Childfree Abby - Gimme Gimme

12 October 2003

Message ID: bmc4o2$kiq68$1@ID-202214.news.uni-berlin.de


Dear Amy:

My youngest sister-in-law (early 30s) is expecting her third child, by a third man, in 12 years. This will be her second of the three children born pre-marriage. My quandary lies in the gift/shower-giving etiquette.

In the past I have been told by my in-laws that I must co-host both the pre-marriage baby shower and the bridal shower, primarily because no one, family or friend, will do so. Their logic is that this is the first child/wedding for the father/groom.

I do intend to give the appropriate gifts, but how can I tactfully, yet clearly, say that I feel I have more than fulfilled my sister-in-law duties to date regarding the showers? My relationship with my in-laws is poor at best anyway, and I don't want to make things worse. Enough is enough, don't you think?

-- Frustrated

Dear Frustrated:

Enough is always enough, in my book.

First, a suggestion: I know you're on the moral high ground, and I sure hope you're enjoying the view, but your in-laws are not going to value your judgments about their daughter, I assure you. Even if they agree with you, they're not going to want to hear it.

Sometimes the best way to get out of something sticky is to do it simply. Don't make excuses; don't cite chapter and verse. Don't share with them my opinion that a bridal shower for a third marriage is over the top (though babies should always be "showered," if possible). Just say, "I'm so sorry, I just can't host these events. I'd love to attend, but I can't host." This scheme only works if you're cheerful but firm.

Amy Vanderbilt suggests that in cases such as this, in which the bride has been married before but the groom has not, the groom's parents might want to host a dinner party for the couple in lieu of a bridal shower. If this baby is to be "showered," your sister-in-law's family is going to have to step up to the plate this time around.

Either way, please do make sure you welcome "Baby" to the world. None of this is the baby's fault.

Amy Dickinson
published Oct 12, 2003


Dear Frustrated,

In my humble opinion, your family-in-law is full of male bovine feces.
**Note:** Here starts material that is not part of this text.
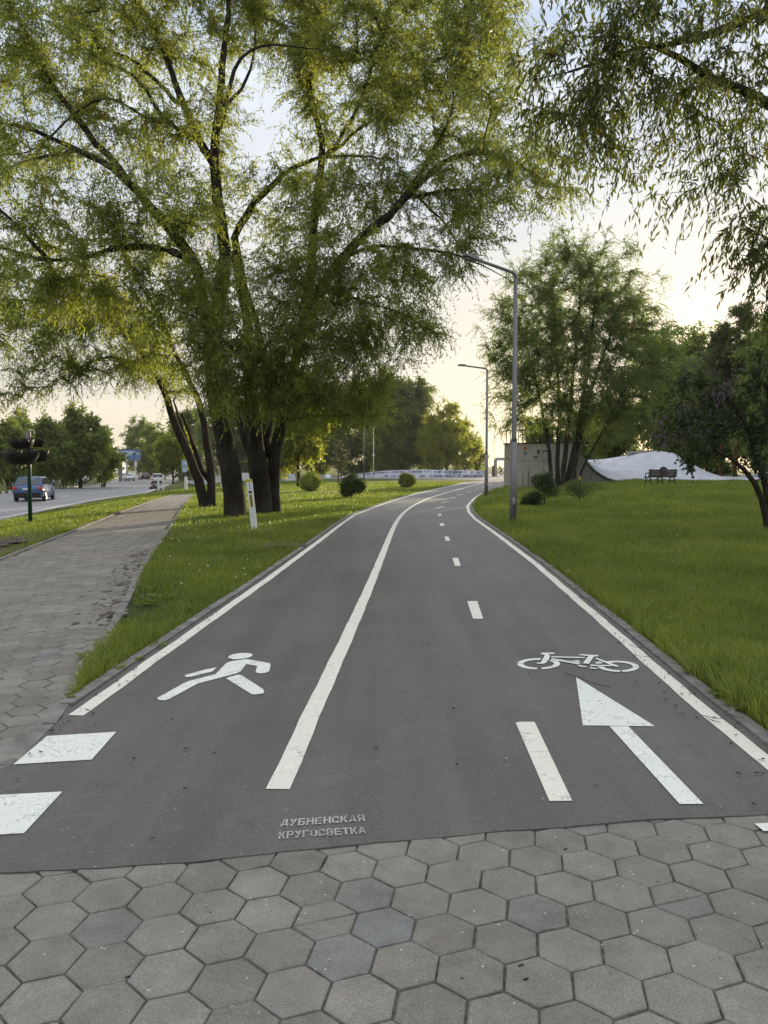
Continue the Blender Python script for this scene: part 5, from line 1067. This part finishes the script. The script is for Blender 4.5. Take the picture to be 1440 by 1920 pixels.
# ------------------------------------------------------------------ long low white wall, rocks, plaza
def wall_px(x): return W(x, 874, np.interp(x, [560, 640, 700, 790, 905], [100, 103, 101, 97, 101]))
e_ = empty('graffiti_wall', wall_px(780), 0, 'long low curved white wall with grey scribbled lettering, in front of the far wood', 'wall'); org = wall_px(780); org.z = 0; e_.location = org
m = MB(); m2 = MB(); tops = [(640,893.2),(655,890.5),(670,888.5),(690,886),(715,883),(750,881.2),(790,880.5),(850,881.5),(905,882.5)]
for k in range(44):
    x0 = 640+k*6.02; x1 = x0+5.95; a, c = wall_px(x0), wall_px(x1)
    def tz(x): p = wall_px(x); return max(.08, W(x, np.interp(x, [t[0] for t in tops], [t[1] for t in tops]), p.y).z)
    za, zc = tz(x0), tz(x1); a.z = c.z = 0; a -= org; c -= org; nrm_ = Vector((0, .4, 0))
    V = [a+Vector((0, 0, -.1)), c+Vector((0, 0, -.1)), c+Vector((0, 0, zc)), a+Vector((0, 0, za))]; m.prism(V, nrm_)
    if x0 > 720: m2.prism([a+Vector((0, -.9, -.1)), c+Vector((0, -.9, -.1)), c+Vector((0, -.9, zc*.52)), a+Vector((0, -.9, za*.52))], Vector((0, .88, 0)))
m.build('wall_panel', M['graf'], e_); m2.build('lower_ledge', M['graf'], e_)
m = MB(); rg_ = np.random.default_rng(12)
for k in range(260):
    x0 = rg_.uniform(652, 903); p = wall_px(x0); t = np.interp(x0, [t[0] for t in tops], [t[1] for t in tops]); zt = max(.15, W(x0, t, p.y).z); lo = x0 > 722 and rg_.uniform() < .4
    hh = zt*(.40 if lo else .42)*rg_.uniform(.5, 1); zc = zt*(.26 if lo else .76); p.z = zc; p -= org; p.y -= (.92 if lo else .02)
    m.box(tuple(p), (rg_.uniform(.04, .16), .02, hh*.7), ry=rg_.uniform(-.5, .5))
m.build('scribble', M['ink'], e_)
def stone(label, px, py, w_, h_, seed, mt='stone', cat='rock', d=None, group='pale rocks on the far side of the left lawn'):
    b = G(px, py) if d is None else W(px, py, d); k_ = b.y/F; me = bpy.data.meshes.new('rock'); bm = bmesh.new(); bmesh.ops.create_icosphere(bm, subdivisions=2, radius=1); rg2 = np.random.default_rng(seed)
    for v in bm.verts: q = rg2.uniform(.82, 1.1); v.co = Vector((v.co.x*w_*k_/2*q, v.co.y*w_*k_/2*q, max(-.2, v.co.z)*h_*k_*q))
    bm.to_mesh(me); bm.free(); o = link('rock', me, M[mt]); o.location = b; tag(o, label, cat, group)
stone('pale rock left of the middle blackish bush', 615, 897, 14, 8, 1, 'graf'); stone('grey rock right behind the clipped leftmost bush', 604, 898, 9, 7, 2); stone('whitish rock between the small pine and the dark lamp post', 655, 897, 14, 9, 3, 'graf'); stone('small rock beside the small brown pine', 628, 899, 8, 6, 4)
# white slabs left of the yellow maple
b = W(541, 900, 80); b.z = 0; k_ = b.y/F; e_ = empty('white_barrier', b, 0, 'white barrier blocks seen right of the willow trunks', 'barrier')
m = MB(); m.box((0, 0, .35), (26*k_, .5, .7), taper=.92); m.build('block', M['graf'], e_, bevel=.03); m = MB(); m.box((-1.0, 0, .72), (.5, .4, .1)); m.box((.5, 0, .72), (.6, .4, .1)); m.build('coping', M['kerb'], e_)
b = W(463, 906, 78); b.z = 0; e_ = empty('white_barrier', b, 0, 'white board glimpsed between the thick willow trunks', 'barrier'); m = MB(); m.box((0, 0, .45), (1.0, .15, .8)); m.build('board', M['white'], e_)
for x in (-.4, .4): m = MB(); m.box((x, .1, .2), (.06, .06, .5)); m.build('leg', M['steel'], e_)
# benches and boxes at the plaza
b = G(904, 891.5); b.z = 0; k_ = b.y/F
e_ = empty('plaza_planter', b, 0, 'pale concrete block on the plaza, left of the gateway', 'block'); m = MB(); m.box((5*k_, 0, .35), (10*k_, .6, .75)); m.build('block', M['graf'], e_, bevel=.03); m = MB(); m.box((5*k_, 0, .75), (10.6*k_, .7, .06)); m.build('coping', M['kerb'], e_)
b = G(899, 893); b.z = 0; e_ = empty('litter_bin', b, 0, 'small black bin beside the pale concrete block on the plaza', 'bin'); m = MB(); m.lathe([(0, 0), (.2, 0), (.26, .5), (0, .5)], n=12); m.build('body', M['black'], e_); m = MB(); m.lathe([(.2, .52), (.28, .52), (.28, .58), (.18, .6)], n=12); m.build('rim', M['iron'], e_)
d = 112; b = W(931, 892, d); b.z = 0; k_ = d/F; e_ = empty('gateway', b, 0, 'beige plaza gateway of posts and a pale grey beam beside the concrete wall', 'gateway')
m = MB(); m.box((-.9*k_*2, 0, 1.25), (.36, .5, 2.6)); m.build('post', mat('beige_post', (.42, .36, .28), .8, var=.1), e_); m = MB(); m.box((16*k_, 0, 1.25), (.3, .4, 2.5)); m.build('post', M['iron'], e_)
m = MB(); m.box((8*k_, 0, 2.6), (21*k_, .6, .45)); m.build('beam', mat('pale_beam', (.38, .40, .45), .6, var=.1), e_); m = MB(); m.box((-5*k_, .2, .8), (6*k_, .3, 1.6)); m.build('low_wall', M['kerb'], e_)
# cyclist
d = 108; b = W(939, 893, d); b.z = .0; bk = empty('bicycle', b, math.radians(168), 'dark bicycle ridden through the plaza gateway', 'bicycle')
for x in (-.52, .52):
    m = MB(); m.tube([(x+.33*math.cos(a), 0, .34+.33*math.sin(a)) for a in np.linspace(0, 2*math.pi, 25)], .02, 6, cap=False); wh = m.build('wheel', M['tyre'], bk)
m = MB()
for P in ([(-.52,0,.34),(-.12,0,.32),(.40,0,.78),(-.18,0,.80),(-.12,0,.32)], [(-.52,0,.34),(-.18,0,.80)], [(.52,0,.34),(.40,0,.90)]): m.tube(P, .02, 6)
m.build('frame', M['iron'], bk); m = MB(); m.tube([(.34,-.25,.98),(.40,0,.92),(.34,.25,.98)], .015, 6); m.build('handlebar', M['iron'], bk); m = MB(); m.box((-.2, 0, .88), (.26, .12, .05)); m.build('saddle', M['black'], bk)
def skinned(name, verts, edges, radii, mt, parent=None, loc=(0,0,0), rz=0):
    me = bpy.data.meshes.new(name); me.from_pydata(verts, edges, []); o = bpy.data.objects.new(name, me); COL.objects.link(o)
    sk = o.modifiers.new('skin', 'SKIN'); sv = me.skin_vertices[0].data
    for i, r in enumerate(radii): sv[i].radius = (r, r)
    sv[0].use_root = True; sb = o.modifiers.new('sub', 'SUBSURF'); sb.levels = 1; sb.render_levels = 1
    me.materials.append(mt); o.location = loc; o.rotation_euler = (0, 0, rz)
    if parent: o.parent = parent
    return o
vs = [(-.18,0,.95),(-.08,0,1.15),(.06,0,1.36),(.16,0,1.46),(.22,0,1.56),(.25,0,1.66), (.08,-.17,1.38),(.22,-.22,1.18),(.36,-.22,1.02),(.08,.17,1.38),(.22,.22,1.18),(.36,.22,1.02), (-.12,-.1,.9),(.16,-.12,.72),(-.02,-.1,.36),(.08,-.1,.28),(-.12,.1,.9),(.14,.12,.66),(-.12,.1,.24),(-.0,.1,.18)]
eg = [(0,1),(1,2),(2,3),(3,4),(4,5),(2,6),(6,7),(7,8),(2,9),(9,10),(10,11),(0,12),(12,13),(13,14),(14,15),(0,16),(16,17),(17,18),(18,19)]
ra = [.14,.15,.15,.06,.09,.09,.06,.045,.035,.06,.045,.035,.10,.065,.045,.04,.10,.065,.045,.04]
p_ = skinned('person', vs, eg, ra, M['black'], None, b, math.radians(168)); tag(p_, 'person in dark clothes leaning forward on a bicycle by the gateway', 'person')
# ------------------------------------------------------------------ concrete wall and skate ramps
A = W(945, 874, 57); B = W(1073, 874, 52.5); A.z = B.z = 0
top = [W(945, 833, 57).z, W(1073, 831, 52.5).z]
e_ = empty('concrete_wall', A, 0, 'tall weathered concrete wall with small painted badges beside the bend of the path', 'wall'); dirv = (B-A).normalized(); bk_ = Vector((-dirv.y, dirv.x, 0)); Lw = (B-A).length
def wp(u, z, off=0): return dirv*u-bk_*off+Vector((0, 0, z))
npn = 5
for k in range(npn):
    u0, u1 = Lw*k/npn+.008, Lw*(k+1)/npn-.008; m = MB(); m.prism([wp(u0, -.3), wp(u1, -.3), wp(u1, 1.92), wp(u0, 1.92)], bk_*.3); m.prism([wp(u0, 1.94), wp(u1, 1.94), wp(u1, top[0]), wp(u0, top[0])], bk_*.3); m.build('concrete_panel', M['concrete'], e_, bevel=.01)
m = MB(); m.prism([wp(-.05, top[0], .08), wp(Lw, top[0], .08), wp(Lw, top[0]+.08, .08), wp(-.05, top[0]+.08, .08)], bk_*4.5); m.build('platform_deck', M['bark2'], e_)
m = MB(); m.prism([wp(0, -.3, -.32), wp(0, -.3, -4.2), wp(0, top[0], -4.2), wp(0, top[0], -.32)], dirv*.28); m.build('end_wall', M['concrete'], e_)
m = MB()
for k in range(16): u = .2+k*(Lw-.4)/15; m.tube([wp(u, top[0]+.08), wp(u, top[0]+1.05)], .03, 6)
m.tube([wp(.1, top[0]+1.06), wp(Lw-.1, top[0]+1.06)], .035, 6); m.build('railing', M['iron'], e_)
dk = mat('faded_grey_paint', (.10, .10, .09), .8, var=.3, scale=3); orr = mat('faded_orange_paint', (.22, .12, .04), .8, var=.3, scale=3); yl = mat('faded_yellow_paint', (.35, .36, .06), .8, var=.3, scale=3); gn = mat('faded_green_paint', (.10, .13, .12), .8, var=.3, scale=3)
zt_ = lambda py: W(1000, py, 55).z
uu = lambda px: (px-945)/128*Lw
def disc(m, px, py, rx, ry, off=.004, n=18, inner=0):
    r_ = 55/F; P = [wp(uu(px)+math.cos(a)*rx*r_, zt_(py)+math.sin(a)*ry*r_, off) for a in np.linspace(0, 2*math.pi, n+1)[:-1]]
    if not inner: m.poly(P)
    else:
        Q = [wp(uu(px)+math.cos(a)*rx*r_*inner, zt_(py)+math.sin(a)*ry*r_*inner, off) for a in np.linspace(0, 2*math.pi, n+1)[:-1]]; m.add(P+Q, [(k, (k+1) % n, n+(k+1) % n, n+k) for k in range(n)])
def rect(m, x0, y0, x1, y1, off=.004): m.poly([wp(uu(x0), zt_(y1), off), wp(uu(x1), zt_(y1), off), wp(uu(x1), zt_(y0), off), wp(uu(x0), zt_(y0), off)])
m = MB(); disc(m, 954, 839.5, 3, 3, inner=.75); disc(m, 1012, 847, 4.2, 4.4); m.poly([wp(uu(1002), zt_(855), .004), wp(uu(1012), zt_(855), .004), wp(uu(1010), zt_(860), .004), wp(uu(1004.5), zt_(860), .004)]); rect(m, 1019, 844.5, 1032, 848); rect(m, 1019, 848, 1019.8, 860); rect(m, 1019.8, 859.3, 1032, 860); disc(m, 1024, 866, 5, 2.4, inner=.7); disc(m, 1027, 836, 2.6, 3, inner=.7); rect(m, 966, 846, 974, 848); rect(m, 968, 849.5, 972, 850.5); m.build('painted_badge', dk, e_)
m = MB(); disc(m, 987, 840.5, 4.2, 4.6); m.build('painted_badge', orr, e_); m = MB(); disc(m, 987, 849.5, 4.2, 3.4, inner=.35); disc(m, 969, 859, 3.6, 5.2, .004, 18, .6); m.build('painted_badge', gn, e_)
m = MB(); disc(m, 953, 858, 4.6, 2.2); disc(m, 953, 862, 2.4, 2.4, .008); m.build('painted_badge', yl, e_); m = MB(); disc(m, 951, 858.5, 1.4, 1.4, .012); disc(m, 954.5, 861, 1.1, 1.1, .016); rect(m, 982, 888, 983.2, 912, .003); rect(m, 993, 884, 994.3, 912, .003); m.build('dark_streak', M['iron'], e_)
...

The idea behind these two events is for first time mothers and brides to get basic necessities for child care and household. However, since this is marriage #2 and child #3, your SIL presumably has both and it is in *very* bad form to use these events to "upgrade". Note that I said "brides and mothers" not "grooms and fathers" - Bridal showers and baby showers are primarily women's events, not men's. Yes, I know there is the obsequious "Jack and Jill" shower, but these are far, far in the minority, and nothing was stated in the letter about that type of event. Nothing was said about the groom attending either event.

In short: This is an entitlement gift grab, and you are quite correct in not wanting to play any part in it. As to my counterpart's premise that babies should always be "showered", in light of what I said above about this child being #3, I really have to ask the burning question of "Why?" Are the happy couple in dire financial straits? If so, then why are they having that baby if they are not capable of supplying it with the basic necessities? Perhaps the gift of a box of condoms might be more appropriate.

So, what should you do? The fact that - as stated above - no one, either family or friend, wishes the dubious "honour" of hosting these events speaks volumes. You are obviously not alone in your feelings about this farce. Your in-laws are entitlement minded cretins and there is no reason to make yourself look like one of them. A simple "I'm sorry, I cannot host these events" should be enough: no explanation required, repeat as necessary and don't back down. If they choose to get angry, that is their problem, not yours.